Recorded data:
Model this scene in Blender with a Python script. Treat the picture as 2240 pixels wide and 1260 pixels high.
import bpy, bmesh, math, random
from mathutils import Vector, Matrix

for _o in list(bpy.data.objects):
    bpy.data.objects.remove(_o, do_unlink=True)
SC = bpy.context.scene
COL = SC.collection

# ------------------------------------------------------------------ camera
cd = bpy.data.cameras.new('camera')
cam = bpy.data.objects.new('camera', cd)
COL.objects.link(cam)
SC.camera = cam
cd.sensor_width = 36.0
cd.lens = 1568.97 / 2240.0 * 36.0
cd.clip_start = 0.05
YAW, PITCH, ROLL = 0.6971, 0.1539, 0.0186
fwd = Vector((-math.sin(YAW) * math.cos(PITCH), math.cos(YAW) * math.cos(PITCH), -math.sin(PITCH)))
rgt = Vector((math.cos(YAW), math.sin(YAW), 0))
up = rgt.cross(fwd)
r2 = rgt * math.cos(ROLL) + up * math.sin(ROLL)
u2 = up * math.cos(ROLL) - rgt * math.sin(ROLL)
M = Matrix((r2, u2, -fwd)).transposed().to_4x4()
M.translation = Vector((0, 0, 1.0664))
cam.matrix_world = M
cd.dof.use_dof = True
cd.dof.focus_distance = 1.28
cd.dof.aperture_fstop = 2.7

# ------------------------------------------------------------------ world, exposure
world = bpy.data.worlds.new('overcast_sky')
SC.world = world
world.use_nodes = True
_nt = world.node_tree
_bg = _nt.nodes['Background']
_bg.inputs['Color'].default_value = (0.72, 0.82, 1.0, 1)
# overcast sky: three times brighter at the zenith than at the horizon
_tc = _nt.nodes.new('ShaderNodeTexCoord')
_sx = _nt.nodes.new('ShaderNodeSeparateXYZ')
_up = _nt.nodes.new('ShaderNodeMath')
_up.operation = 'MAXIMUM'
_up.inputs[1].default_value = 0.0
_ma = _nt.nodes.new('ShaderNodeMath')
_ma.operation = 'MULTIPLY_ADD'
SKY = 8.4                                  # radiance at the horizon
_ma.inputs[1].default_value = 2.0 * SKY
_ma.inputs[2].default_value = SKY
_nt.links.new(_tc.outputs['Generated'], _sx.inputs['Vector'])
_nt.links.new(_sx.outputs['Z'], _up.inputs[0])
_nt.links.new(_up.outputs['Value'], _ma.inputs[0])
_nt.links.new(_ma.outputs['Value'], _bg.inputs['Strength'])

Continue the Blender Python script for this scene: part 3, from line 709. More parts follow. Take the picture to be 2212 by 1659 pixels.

- **Problem to solve**
Write out the data exactly as it stands.

- **Task answer**
Model this scene in Blender with a Python script. Treat the picture as 2240 pixels wide and 1260 pixels high.
import bpy, bmesh, math, random
from mathutils import Vector, Matrix

for _o in list(bpy.data.objects):
    bpy.data.objects.remove(_o, do_unlink=True)
SC = bpy.context.scene
COL = SC.collection

# ------------------------------------------------------------------ camera
cd = bpy.data.cameras.new('camera')
cam = bpy.data.objects.new('camera', cd)
COL.objects.link(cam)
SC.camera = cam
cd.sensor_width = 36.0
cd.lens = 1568.97 / 2240.0 * 36.0
cd.clip_start = 0.05
YAW, PITCH, ROLL = 0.6971, 0.1539, 0.0186
fwd = Vector((-math.sin(YAW) * math.cos(PITCH), math.cos(YAW) * math.cos(PITCH), -math.sin(PITCH)))
rgt = Vector((math.cos(YAW), math.sin(YAW), 0))
up = rgt.cross(fwd)
r2 = rgt * math.cos(ROLL) + up * math.sin(ROLL)
u2 = up * math.cos(ROLL) - rgt * math.sin(ROLL)
M = Matrix((r2, u2, -fwd)).transposed().to_4x4()
M.translation = Vector((0, 0, 1.0664))
cam.matrix_world = M
cd.dof.use_dof = True
cd.dof.focus_distance = 1.28
cd.dof.aperture_fstop = 2.7

# ------------------------------------------------------------------ world, exposure
world = bpy.data.worlds.new('overcast_sky')
SC.world = world
world.use_nodes = True
_nt = world.node_tree
_bg = _nt.nodes['Background']
_bg.inputs['Color'].default_value = (0.72, 0.82, 1.0, 1)
# overcast sky: three times brighter at the zenith than at the horizon
_tc = _nt.nodes.new('ShaderNodeTexCoord')
_sx = _nt.nodes.new('ShaderNodeSeparateXYZ')
_up = _nt.nodes.new('ShaderNodeMath')
_up.operation = 'MAXIMUM'
_up.inputs[1].default_value = 0.0
_ma = _nt.nodes.new('ShaderNodeMath')
_ma.operation = 'MULTIPLY_ADD'
SKY = 8.4                                  # radiance at the horizon
_ma.inputs[1].default_value = 2.0 * SKY
_ma.inputs[2].default_value = SKY
_nt.links.new(_tc.outputs['Generated'], _sx.inputs['Vector'])
_nt.links.new(_sx.outputs['Z'], _up.inputs[0])
_nt.links.new(_up.outputs['Value'], _ma.inputs[0])
_nt.links.new(_ma.outputs['Value'], _bg.inputs['Strength'])

Continue the Blender Python script for this scene: part 3, from line 709. More parts follow. Take the picture to be 2212 by 1659 pixels.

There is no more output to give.